== Problem details ==
Find every line with the word "Blender". Copy those lines.

··· Records for this task ···

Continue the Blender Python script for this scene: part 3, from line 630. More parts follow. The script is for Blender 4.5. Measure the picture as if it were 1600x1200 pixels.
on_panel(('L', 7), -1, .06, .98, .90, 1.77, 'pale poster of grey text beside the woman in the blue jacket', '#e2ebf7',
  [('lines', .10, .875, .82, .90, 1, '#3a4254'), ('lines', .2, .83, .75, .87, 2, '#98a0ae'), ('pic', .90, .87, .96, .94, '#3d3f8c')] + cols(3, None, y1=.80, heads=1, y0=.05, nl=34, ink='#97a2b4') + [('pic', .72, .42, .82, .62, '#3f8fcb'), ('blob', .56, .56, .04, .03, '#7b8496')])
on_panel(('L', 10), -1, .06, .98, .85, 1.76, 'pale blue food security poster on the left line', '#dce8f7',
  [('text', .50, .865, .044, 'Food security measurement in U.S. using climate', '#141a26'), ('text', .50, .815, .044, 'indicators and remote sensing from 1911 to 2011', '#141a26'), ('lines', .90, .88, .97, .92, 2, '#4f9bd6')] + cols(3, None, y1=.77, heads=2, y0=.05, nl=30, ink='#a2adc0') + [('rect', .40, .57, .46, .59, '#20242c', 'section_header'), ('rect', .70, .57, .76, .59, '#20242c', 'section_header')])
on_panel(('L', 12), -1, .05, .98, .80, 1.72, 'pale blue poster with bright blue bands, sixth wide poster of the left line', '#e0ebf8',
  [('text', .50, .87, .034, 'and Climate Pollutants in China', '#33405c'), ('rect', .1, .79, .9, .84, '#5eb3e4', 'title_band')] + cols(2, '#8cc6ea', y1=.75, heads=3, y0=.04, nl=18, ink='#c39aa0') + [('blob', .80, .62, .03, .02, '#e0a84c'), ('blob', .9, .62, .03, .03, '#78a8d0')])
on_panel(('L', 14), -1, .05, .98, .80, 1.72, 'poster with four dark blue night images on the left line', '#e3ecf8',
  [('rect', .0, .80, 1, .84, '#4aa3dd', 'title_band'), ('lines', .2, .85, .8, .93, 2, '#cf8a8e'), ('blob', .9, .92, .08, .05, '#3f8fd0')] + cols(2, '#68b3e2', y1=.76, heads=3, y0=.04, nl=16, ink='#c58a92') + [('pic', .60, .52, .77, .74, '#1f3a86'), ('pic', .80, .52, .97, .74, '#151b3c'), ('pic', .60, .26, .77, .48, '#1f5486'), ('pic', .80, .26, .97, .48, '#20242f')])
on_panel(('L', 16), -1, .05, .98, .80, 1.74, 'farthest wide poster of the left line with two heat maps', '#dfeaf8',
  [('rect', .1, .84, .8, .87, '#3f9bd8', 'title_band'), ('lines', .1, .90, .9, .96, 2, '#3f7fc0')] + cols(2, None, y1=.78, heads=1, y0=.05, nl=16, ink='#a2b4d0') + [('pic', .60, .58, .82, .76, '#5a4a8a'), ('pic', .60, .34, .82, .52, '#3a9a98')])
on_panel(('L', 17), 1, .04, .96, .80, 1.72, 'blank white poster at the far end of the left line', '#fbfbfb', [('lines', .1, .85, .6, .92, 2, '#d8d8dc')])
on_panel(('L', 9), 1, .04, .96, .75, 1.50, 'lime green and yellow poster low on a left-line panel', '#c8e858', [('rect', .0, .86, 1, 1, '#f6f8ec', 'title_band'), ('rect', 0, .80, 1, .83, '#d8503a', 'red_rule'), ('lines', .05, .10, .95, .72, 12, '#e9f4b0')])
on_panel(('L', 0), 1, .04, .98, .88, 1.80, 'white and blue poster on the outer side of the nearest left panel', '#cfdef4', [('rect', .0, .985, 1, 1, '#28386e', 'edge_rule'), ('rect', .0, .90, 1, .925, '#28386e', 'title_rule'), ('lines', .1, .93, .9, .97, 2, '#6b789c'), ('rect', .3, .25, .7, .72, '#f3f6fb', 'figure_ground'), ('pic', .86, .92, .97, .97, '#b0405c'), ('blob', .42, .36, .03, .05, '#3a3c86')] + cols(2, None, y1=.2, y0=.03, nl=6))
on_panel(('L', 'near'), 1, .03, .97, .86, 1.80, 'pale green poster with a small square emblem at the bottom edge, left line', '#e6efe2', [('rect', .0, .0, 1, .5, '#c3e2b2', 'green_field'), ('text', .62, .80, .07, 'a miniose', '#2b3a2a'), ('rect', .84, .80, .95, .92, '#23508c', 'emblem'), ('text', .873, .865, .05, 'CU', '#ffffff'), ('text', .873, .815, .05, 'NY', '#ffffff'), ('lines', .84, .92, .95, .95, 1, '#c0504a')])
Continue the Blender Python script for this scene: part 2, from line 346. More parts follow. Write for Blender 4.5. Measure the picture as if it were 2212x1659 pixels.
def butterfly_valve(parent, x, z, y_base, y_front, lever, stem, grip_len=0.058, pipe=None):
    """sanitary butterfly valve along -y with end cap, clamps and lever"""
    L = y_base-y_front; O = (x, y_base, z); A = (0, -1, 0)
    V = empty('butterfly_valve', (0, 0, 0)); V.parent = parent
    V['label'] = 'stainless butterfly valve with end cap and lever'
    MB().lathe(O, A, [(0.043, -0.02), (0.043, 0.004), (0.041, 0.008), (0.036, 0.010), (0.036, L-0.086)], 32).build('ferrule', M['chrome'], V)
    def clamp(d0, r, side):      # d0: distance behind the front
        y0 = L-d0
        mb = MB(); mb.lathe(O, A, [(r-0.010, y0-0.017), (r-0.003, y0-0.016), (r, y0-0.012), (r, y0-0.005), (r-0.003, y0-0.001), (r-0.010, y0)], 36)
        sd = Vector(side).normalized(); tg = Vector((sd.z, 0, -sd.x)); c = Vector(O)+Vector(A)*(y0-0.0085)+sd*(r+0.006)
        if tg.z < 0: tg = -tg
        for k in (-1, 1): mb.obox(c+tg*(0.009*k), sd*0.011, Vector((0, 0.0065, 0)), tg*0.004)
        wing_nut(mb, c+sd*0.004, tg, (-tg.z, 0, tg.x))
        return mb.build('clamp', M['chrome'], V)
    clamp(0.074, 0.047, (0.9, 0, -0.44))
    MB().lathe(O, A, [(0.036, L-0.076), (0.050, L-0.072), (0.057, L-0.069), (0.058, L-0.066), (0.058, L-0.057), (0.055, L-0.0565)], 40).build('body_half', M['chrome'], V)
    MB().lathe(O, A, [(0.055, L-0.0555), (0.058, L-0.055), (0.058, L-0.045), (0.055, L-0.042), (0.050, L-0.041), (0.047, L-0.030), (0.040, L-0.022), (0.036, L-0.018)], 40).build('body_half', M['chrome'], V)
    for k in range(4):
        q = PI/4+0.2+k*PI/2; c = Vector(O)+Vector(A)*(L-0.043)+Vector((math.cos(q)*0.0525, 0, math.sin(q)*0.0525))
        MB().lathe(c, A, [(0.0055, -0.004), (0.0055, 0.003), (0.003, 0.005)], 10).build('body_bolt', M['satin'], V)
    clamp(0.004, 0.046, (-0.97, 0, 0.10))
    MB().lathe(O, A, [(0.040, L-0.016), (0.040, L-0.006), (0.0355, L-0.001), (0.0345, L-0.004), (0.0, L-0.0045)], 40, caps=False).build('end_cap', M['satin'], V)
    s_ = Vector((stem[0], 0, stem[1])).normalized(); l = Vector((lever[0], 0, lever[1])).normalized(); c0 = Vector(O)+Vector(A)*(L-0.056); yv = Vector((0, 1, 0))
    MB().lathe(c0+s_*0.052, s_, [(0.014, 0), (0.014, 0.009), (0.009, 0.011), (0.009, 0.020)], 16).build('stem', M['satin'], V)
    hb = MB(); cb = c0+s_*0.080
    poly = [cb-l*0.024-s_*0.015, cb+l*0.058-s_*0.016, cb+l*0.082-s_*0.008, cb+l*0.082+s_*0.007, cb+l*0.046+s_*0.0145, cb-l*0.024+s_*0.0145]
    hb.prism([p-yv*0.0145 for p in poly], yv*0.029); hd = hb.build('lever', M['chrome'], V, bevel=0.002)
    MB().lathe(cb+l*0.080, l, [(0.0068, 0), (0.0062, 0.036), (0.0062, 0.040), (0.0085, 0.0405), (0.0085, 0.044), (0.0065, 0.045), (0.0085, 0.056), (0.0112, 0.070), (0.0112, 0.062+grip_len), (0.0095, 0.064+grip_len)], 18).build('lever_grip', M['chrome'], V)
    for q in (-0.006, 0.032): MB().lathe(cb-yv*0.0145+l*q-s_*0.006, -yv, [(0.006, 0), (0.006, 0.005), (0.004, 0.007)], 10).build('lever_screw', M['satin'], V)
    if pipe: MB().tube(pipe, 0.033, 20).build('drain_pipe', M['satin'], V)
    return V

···

== Expected output ==
Continue the Blender Python script for this scene: part 3, from line 630. More parts follow. The script is for Blender 4.5. Measure the picture as if it were 1600x1200 pixels.
Continue the Blender Python script for this scene: part 2, from line 346. More parts follow. Write for Blender 4.5. Measure the picture as if it were 2212x1659 pixels.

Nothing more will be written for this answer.